Abstract
Since 4 September 2012, the official beginning of the peace process between the Colombian government and the FARC (Revolutionary Armed Forces of Colombia), there has been much discussion about the possible application of the doctrine of command responsibility in the prosecution of international crimes by national courts. However, the scope of this doctrine, as developed in international criminal law, should be differentiated from the notion of criminal liability by omission under the Colombian Criminal Code (CCC).

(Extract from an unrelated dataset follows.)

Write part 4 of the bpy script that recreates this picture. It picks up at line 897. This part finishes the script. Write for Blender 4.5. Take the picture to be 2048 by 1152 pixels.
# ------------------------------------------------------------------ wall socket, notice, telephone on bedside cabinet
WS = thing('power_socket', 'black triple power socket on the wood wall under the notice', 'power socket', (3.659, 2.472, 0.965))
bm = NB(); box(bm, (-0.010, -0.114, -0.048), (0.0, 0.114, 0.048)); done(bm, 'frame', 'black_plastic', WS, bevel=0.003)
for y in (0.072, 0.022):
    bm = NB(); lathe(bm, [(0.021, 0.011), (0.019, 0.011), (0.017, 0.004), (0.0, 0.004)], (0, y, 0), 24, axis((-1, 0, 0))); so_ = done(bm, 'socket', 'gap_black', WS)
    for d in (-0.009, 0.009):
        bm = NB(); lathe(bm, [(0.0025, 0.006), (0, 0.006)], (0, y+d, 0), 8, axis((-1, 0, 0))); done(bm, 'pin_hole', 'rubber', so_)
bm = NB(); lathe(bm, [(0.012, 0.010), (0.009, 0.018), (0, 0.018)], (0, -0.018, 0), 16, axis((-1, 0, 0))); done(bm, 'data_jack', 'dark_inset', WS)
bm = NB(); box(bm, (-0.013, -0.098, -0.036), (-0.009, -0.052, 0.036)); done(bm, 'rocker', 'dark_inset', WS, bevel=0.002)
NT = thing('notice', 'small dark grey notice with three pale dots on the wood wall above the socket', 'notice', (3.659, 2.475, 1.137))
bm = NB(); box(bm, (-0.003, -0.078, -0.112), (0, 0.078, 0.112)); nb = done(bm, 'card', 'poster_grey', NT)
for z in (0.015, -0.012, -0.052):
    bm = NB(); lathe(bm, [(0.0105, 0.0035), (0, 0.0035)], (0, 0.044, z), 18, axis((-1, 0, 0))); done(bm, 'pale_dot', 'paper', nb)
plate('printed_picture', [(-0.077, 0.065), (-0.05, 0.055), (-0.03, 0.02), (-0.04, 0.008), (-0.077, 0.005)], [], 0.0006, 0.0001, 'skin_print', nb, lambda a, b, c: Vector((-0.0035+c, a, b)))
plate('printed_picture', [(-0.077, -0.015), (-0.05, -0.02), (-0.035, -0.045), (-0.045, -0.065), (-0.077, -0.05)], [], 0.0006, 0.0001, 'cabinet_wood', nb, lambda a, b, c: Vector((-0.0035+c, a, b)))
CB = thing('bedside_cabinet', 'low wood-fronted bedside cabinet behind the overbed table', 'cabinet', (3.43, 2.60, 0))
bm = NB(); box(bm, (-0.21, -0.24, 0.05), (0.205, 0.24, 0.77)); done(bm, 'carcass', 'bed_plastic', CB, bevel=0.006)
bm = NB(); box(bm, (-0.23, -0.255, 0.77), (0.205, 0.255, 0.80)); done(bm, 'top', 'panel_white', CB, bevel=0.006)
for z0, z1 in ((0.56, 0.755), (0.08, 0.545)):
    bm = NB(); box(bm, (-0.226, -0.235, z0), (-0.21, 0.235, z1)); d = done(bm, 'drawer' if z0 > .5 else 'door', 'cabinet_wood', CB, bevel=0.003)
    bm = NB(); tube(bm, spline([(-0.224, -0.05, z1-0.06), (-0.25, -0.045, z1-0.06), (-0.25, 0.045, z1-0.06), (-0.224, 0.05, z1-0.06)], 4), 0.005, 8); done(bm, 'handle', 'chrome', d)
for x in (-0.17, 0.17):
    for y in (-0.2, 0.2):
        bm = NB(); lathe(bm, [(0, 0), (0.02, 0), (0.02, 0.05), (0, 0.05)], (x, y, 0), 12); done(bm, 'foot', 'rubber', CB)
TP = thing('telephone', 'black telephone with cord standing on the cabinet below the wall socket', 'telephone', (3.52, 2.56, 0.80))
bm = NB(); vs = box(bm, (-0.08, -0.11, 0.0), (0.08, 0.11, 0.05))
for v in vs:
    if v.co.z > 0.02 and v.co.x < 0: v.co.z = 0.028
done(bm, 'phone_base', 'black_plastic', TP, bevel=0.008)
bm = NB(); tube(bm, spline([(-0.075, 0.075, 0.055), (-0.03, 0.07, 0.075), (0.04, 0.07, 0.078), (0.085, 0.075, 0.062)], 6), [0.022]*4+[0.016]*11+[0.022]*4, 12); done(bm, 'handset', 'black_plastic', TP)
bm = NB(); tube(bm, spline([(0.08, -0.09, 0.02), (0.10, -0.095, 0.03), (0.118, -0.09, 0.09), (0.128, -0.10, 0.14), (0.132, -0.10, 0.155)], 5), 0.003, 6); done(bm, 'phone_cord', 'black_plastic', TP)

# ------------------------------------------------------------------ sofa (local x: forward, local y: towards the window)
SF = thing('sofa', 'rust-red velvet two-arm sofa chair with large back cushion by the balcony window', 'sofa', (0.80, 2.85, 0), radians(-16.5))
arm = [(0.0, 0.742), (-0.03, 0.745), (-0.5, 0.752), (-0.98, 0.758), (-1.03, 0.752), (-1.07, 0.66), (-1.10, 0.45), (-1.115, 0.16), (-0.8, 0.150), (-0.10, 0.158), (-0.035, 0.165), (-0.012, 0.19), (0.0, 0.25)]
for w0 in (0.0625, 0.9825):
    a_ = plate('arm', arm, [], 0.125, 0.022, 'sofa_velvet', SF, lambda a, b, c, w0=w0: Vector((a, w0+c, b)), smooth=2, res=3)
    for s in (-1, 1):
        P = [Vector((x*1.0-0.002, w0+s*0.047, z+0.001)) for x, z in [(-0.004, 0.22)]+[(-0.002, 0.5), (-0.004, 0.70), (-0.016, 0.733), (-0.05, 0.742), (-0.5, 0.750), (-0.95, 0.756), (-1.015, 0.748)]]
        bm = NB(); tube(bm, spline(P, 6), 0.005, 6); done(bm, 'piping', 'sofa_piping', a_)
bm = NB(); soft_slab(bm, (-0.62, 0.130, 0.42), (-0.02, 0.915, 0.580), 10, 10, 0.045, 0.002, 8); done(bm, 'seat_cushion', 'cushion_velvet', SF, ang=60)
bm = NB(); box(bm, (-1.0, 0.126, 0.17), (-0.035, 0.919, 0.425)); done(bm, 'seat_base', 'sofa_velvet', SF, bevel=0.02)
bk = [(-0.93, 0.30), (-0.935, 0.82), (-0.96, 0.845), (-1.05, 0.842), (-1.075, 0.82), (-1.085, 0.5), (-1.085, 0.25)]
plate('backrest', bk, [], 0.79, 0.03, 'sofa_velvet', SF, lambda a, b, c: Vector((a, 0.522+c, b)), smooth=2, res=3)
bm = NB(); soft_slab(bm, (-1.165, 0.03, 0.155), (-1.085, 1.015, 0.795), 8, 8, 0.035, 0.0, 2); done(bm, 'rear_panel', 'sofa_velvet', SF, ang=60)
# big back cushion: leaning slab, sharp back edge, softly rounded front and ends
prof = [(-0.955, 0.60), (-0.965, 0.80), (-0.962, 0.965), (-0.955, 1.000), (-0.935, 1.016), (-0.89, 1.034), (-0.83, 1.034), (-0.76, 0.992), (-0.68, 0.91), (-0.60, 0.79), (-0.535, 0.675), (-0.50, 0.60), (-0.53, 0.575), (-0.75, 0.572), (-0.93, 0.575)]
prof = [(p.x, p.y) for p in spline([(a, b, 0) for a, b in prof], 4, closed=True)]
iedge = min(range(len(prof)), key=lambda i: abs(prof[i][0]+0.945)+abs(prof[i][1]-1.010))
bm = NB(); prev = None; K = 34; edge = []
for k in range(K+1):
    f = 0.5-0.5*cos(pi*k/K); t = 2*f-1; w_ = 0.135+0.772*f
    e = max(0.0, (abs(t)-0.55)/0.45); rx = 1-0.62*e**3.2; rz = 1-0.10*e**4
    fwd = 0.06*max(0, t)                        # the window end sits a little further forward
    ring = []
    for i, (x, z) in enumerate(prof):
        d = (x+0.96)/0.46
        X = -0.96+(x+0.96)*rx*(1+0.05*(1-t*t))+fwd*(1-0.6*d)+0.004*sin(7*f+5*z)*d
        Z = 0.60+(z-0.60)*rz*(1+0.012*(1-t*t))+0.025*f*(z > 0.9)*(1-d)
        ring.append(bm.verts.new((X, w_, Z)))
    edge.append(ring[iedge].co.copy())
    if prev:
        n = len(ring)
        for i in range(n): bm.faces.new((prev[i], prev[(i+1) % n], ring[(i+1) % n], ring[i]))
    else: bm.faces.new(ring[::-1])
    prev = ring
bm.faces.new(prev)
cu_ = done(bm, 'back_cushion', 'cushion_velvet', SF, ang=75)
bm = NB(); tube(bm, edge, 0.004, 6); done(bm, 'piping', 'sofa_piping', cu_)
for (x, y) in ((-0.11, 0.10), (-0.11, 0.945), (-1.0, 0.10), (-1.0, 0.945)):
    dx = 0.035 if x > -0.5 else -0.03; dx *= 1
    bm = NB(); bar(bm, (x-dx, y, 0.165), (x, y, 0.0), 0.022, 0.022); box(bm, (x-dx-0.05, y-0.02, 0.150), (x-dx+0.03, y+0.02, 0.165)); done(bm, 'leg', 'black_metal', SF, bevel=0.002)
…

This paper explores the forms of criminal liability and the factual hypothesis that the doctrine of command responsibility covers. It also examines some decisions of the Colombian courts in which the notion of criminal liability
by omission of armed force members is applied (especially with regard to the general provision contained in article 25 CCC), indicating some legal problems that have arisen in this regard. This paper seeks to demonstrate that the doctrine of command responsibility and the general provision of article 25 CCC, though closely related, are not the same. In doing so, it claims that Colombian courts should apply norms of the criminal code’s special part to cover some factual hypothesis which are not covered by article 25 CCC, but still fall within the scope of the doctrine of command responsibility as defined, for example, in the Rome Statute. Finally, it maintains that the confusion of these two regimes of criminal liability could lead us to transfer into the Colombian legal system some of the problems faced in the application of international criminal law.